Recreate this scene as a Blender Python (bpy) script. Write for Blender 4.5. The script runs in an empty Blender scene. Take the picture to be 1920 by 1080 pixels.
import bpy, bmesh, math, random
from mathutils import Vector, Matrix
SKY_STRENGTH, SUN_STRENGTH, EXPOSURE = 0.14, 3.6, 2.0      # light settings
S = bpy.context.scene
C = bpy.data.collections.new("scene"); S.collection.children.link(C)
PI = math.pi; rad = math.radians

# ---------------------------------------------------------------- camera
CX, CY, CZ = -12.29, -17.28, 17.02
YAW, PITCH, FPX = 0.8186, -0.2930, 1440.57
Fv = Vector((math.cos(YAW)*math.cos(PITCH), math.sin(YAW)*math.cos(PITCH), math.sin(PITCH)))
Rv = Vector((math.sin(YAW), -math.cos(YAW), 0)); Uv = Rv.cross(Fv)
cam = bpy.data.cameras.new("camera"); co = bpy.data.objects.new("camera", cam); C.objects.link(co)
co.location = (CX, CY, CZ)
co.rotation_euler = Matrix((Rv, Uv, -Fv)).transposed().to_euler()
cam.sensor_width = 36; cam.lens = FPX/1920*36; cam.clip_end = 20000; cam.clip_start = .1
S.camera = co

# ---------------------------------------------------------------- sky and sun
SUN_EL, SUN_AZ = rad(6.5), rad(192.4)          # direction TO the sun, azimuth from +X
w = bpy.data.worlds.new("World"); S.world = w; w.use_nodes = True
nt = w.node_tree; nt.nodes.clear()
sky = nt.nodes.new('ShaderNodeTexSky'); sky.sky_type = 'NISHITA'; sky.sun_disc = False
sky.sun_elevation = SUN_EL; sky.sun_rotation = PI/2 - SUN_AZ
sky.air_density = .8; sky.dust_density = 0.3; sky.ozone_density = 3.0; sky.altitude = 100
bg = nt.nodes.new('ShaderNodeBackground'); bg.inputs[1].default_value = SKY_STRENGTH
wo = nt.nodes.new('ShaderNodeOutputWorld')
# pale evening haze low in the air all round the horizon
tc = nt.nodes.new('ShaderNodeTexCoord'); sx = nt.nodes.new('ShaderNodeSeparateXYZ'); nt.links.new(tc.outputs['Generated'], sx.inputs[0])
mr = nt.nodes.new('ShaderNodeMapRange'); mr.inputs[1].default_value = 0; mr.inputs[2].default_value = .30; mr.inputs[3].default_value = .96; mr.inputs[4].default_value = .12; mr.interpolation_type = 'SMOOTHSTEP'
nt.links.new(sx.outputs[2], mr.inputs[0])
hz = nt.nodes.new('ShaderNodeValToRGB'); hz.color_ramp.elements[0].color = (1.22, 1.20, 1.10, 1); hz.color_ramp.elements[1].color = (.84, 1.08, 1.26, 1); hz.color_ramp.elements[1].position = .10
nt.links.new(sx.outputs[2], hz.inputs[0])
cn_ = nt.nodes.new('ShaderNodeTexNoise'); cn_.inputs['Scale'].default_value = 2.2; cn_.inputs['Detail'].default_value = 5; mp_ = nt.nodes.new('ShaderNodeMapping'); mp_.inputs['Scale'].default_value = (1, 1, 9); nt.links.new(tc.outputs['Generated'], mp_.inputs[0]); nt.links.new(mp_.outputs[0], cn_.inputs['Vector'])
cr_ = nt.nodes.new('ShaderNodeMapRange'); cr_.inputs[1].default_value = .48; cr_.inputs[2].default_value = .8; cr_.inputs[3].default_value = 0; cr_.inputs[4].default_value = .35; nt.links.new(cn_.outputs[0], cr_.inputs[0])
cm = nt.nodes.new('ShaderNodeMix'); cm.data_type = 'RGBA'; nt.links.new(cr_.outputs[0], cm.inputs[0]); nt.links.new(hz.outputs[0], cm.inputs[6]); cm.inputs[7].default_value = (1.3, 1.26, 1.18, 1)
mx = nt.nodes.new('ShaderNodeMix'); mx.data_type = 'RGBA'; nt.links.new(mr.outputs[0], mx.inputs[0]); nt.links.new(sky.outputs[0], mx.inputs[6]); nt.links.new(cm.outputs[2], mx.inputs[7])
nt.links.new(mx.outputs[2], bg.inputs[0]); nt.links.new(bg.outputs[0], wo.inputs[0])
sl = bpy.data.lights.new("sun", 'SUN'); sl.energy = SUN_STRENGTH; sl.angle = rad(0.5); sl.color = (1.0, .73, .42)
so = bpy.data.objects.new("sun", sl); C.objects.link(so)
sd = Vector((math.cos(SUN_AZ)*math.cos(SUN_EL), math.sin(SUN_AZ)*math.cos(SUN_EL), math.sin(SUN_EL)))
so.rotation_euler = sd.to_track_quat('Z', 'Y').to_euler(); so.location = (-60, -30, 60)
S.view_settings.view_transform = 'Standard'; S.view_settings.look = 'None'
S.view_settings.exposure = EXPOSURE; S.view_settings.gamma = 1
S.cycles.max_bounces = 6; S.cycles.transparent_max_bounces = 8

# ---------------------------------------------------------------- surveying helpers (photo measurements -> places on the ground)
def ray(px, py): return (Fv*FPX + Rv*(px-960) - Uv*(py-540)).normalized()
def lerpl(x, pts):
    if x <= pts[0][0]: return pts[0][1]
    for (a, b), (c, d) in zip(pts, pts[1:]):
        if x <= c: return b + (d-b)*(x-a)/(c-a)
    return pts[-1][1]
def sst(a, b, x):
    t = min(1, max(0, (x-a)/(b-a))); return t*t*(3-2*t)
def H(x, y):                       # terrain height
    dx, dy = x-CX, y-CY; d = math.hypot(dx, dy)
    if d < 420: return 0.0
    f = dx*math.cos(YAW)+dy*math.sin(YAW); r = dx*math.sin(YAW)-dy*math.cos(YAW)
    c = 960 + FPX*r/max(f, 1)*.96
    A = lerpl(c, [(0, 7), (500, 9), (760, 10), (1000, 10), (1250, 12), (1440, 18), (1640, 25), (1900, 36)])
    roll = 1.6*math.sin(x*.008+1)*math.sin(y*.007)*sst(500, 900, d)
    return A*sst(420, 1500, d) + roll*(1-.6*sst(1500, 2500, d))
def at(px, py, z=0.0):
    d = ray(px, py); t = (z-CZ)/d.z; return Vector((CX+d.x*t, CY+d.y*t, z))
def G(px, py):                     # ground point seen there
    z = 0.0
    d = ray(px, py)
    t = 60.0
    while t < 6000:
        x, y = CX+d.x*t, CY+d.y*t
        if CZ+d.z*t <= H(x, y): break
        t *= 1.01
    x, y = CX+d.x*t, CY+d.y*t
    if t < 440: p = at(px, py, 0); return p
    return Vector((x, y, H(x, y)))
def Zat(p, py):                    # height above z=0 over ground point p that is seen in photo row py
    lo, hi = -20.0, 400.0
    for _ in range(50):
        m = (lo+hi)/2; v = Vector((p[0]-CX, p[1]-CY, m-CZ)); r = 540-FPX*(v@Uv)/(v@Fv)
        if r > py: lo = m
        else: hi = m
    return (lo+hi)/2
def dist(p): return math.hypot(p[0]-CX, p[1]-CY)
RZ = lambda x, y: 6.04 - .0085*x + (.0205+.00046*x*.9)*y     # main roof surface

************

§ **Task prompt**
Return all of the data precisely as it appears.

§ **Output for this task**
Recreate this scene as a Blender Python (bpy) script. Write for Blender 4.5. The script runs in an empty Blender scene. Take the picture to be 1920 by 1080 pixels.
import bpy, bmesh, math, random
from mathutils import Vector, Matrix
SKY_STRENGTH, SUN_STRENGTH, EXPOSURE = 0.14, 3.6, 2.0      # light settings
S = bpy.context.scene
C = bpy.data.collections.new("scene"); S.collection.children.link(C)
PI = math.pi; rad = math.radians

# ---------------------------------------------------------------- camera
CX, CY, CZ = -12.29, -17.28, 17.02
YAW, PITCH, FPX = 0.8186, -0.2930, 1440.57
Fv = Vector((math.cos(YAW)*math.cos(PITCH), math.sin(YAW)*math.cos(PITCH), math.sin(PITCH)))
Rv = Vector((math.sin(YAW), -math.cos(YAW), 0)); Uv = Rv.cross(Fv)
cam = bpy.data.cameras.new("camera"); co = bpy.data.objects.new("camera", cam); C.objects.link(co)
co.location = (CX, CY, CZ)
co.rotation_euler = Matrix((Rv, Uv, -Fv)).transposed().to_euler()
cam.sensor_width = 36; cam.lens = FPX/1920*36; cam.clip_end = 20000; cam.clip_start = .1
S.camera = co

# ---------------------------------------------------------------- sky and sun
SUN_EL, SUN_AZ = rad(6.5), rad(192.4)          # direction TO the sun, azimuth from +X
w = bpy.data.worlds.new("World"); S.world = w; w.use_nodes = True
nt = w.node_tree; nt.nodes.clear()
sky = nt.nodes.new('ShaderNodeTexSky'); sky.sky_type = 'NISHITA'; sky.sun_disc = False
sky.sun_elevation = SUN_EL; sky.sun_rotation = PI/2 - SUN_AZ
sky.air_density = .8; sky.dust_density = 0.3; sky.ozone_density = 3.0; sky.altitude = 100
bg = nt.nodes.new('ShaderNodeBackground'); bg.inputs[1].default_value = SKY_STRENGTH
wo = nt.nodes.new('ShaderNodeOutputWorld')
# pale evening haze low in the air all round the horizon
tc = nt.nodes.new('ShaderNodeTexCoord'); sx = nt.nodes.new('ShaderNodeSeparateXYZ'); nt.links.new(tc.outputs['Generated'], sx.inputs[0])
mr = nt.nodes.new('ShaderNodeMapRange'); mr.inputs[1].default_value = 0; mr.inputs[2].default_value = .30; mr.inputs[3].default_value = .96; mr.inputs[4].default_value = .12; mr.interpolation_type = 'SMOOTHSTEP'
nt.links.new(sx.outputs[2], mr.inputs[0])
hz = nt.nodes.new('ShaderNodeValToRGB'); hz.color_ramp.elements[0].color = (1.22, 1.20, 1.10, 1); hz.color_ramp.elements[1].color = (.84, 1.08, 1.26, 1); hz.color_ramp.elements[1].position = .10
nt.links.new(sx.outputs[2], hz.inputs[0])
cn_ = nt.nodes.new('ShaderNodeTexNoise'); cn_.inputs['Scale'].default_value = 2.2; cn_.inputs['Detail'].default_value = 5; mp_ = nt.nodes.new('ShaderNodeMapping'); mp_.inputs['Scale'].default_value = (1, 1, 9); nt.links.new(tc.outputs['Generated'], mp_.inputs[0]); nt.links.new(mp_.outputs[0], cn_.inputs['Vector'])
cr_ = nt.nodes.new('ShaderNodeMapRange'); cr_.inputs[1].default_value = .48; cr_.inputs[2].default_value = .8; cr_.inputs[3].default_value = 0; cr_.inputs[4].default_value = .35; nt.links.new(cn_.outputs[0], cr_.inputs[0])
cm = nt.nodes.new('ShaderNodeMix'); cm.data_type = 'RGBA'; nt.links.new(cr_.outputs[0], cm.inputs[0]); nt.links.new(hz.outputs[0], cm.inputs[6]); cm.inputs[7].default_value = (1.3, 1.26, 1.18, 1)
mx = nt.nodes.new('ShaderNodeMix'); mx.data_type = 'RGBA'; nt.links.new(mr.outputs[0], mx.inputs[0]); nt.links.new(sky.outputs[0], mx.inputs[6]); nt.links.new(cm.outputs[2], mx.inputs[7])
nt.links.new(mx.outputs[2], bg.inputs[0]); nt.links.new(bg.outputs[0], wo.inputs[0])
sl = bpy.data.lights.new("sun", 'SUN'); sl.energy = SUN_STRENGTH; sl.angle = rad(0.5); sl.color = (1.0, .73, .42)
so = bpy.data.objects.new("sun", sl); C.objects.link(so)
sd = Vector((math.cos(SUN_AZ)*math.cos(SUN_EL), math.sin(SUN_AZ)*math.cos(SUN_EL), math.sin(SUN_EL)))
so.rotation_euler = sd.to_track_quat('Z', 'Y').to_euler(); so.location = (-60, -30, 60)
S.view_settings.view_transform = 'Standard'; S.view_settings.look = 'None'
S.view_settings.exposure = EXPOSURE; S.view_settings.gamma = 1
S.cycles.max_bounces = 6; S.cycles.transparent_max_bounces = 8

# ---------------------------------------------------------------- surveying helpers (photo measurements -> places on the ground)
def ray(px, py): return (Fv*FPX + Rv*(px-960) - Uv*(py-540)).normalized()
def lerpl(x, pts):
    if x <= pts[0][0]: return pts[0][1]
    for (a, b), (c, d) in zip(pts, pts[1:]):
        if x <= c: return b + (d-b)*(x-a)/(c-a)
    return pts[-1][1]
def sst(a, b, x):
    t = min(1, max(0, (x-a)/(b-a))); return t*t*(3-2*t)
def H(x, y):                       # terrain height
    dx, dy = x-CX, y-CY; d = math.hypot(dx, dy)
    if d < 420: return 0.0
    f = dx*math.cos(YAW)+dy*math.sin(YAW); r = dx*math.sin(YAW)-dy*math.cos(YAW)
    c = 960 + FPX*r/max(f, 1)*.96
    A = lerpl(c, [(0, 7), (500, 9), (760, 10), (1000, 10), (1250, 12), (1440, 18), (1640, 25), (1900, 36)])
    roll = 1.6*math.sin(x*.008+1)*math.sin(y*.007)*sst(500, 900, d)
    return A*sst(420, 1500, d) + roll*(1-.6*sst(1500, 2500, d))
def at(px, py, z=0.0):
    d = ray(px, py); t = (z-CZ)/d.z; return Vector((CX+d.x*t, CY+d.y*t, z))
def G(px, py):                     # ground point seen there
    z = 0.0
    d = ray(px, py)
    t = 60.0
    while t < 6000:
        x, y = CX+d.x*t, CY+d.y*t
        if CZ+d.z*t <= H(x, y): break
        t *= 1.01
    x, y = CX+d.x*t, CY+d.y*t
    if t < 440: p = at(px, py, 0); return p
    return Vector((x, y, H(x, y)))
def Zat(p, py):                    # height above z=0 over ground point p that is seen in photo row py
    lo, hi = -20.0, 400.0
    for _ in range(50):
        m = (lo+hi)/2; v = Vector((p[0]-CX, p[1]-CY, m-CZ)); r = 540-FPX*(v@Uv)/(v@Fv)
        if r > py: lo = m
        else: hi = m
    return (lo+hi)/2
def dist(p): return math.hypot(p[0]-CX, p[1]-CY)
RZ = lambda x, y: 6.04 - .0085*x + (.0205+.00046*x*.9)*y     # main roof surface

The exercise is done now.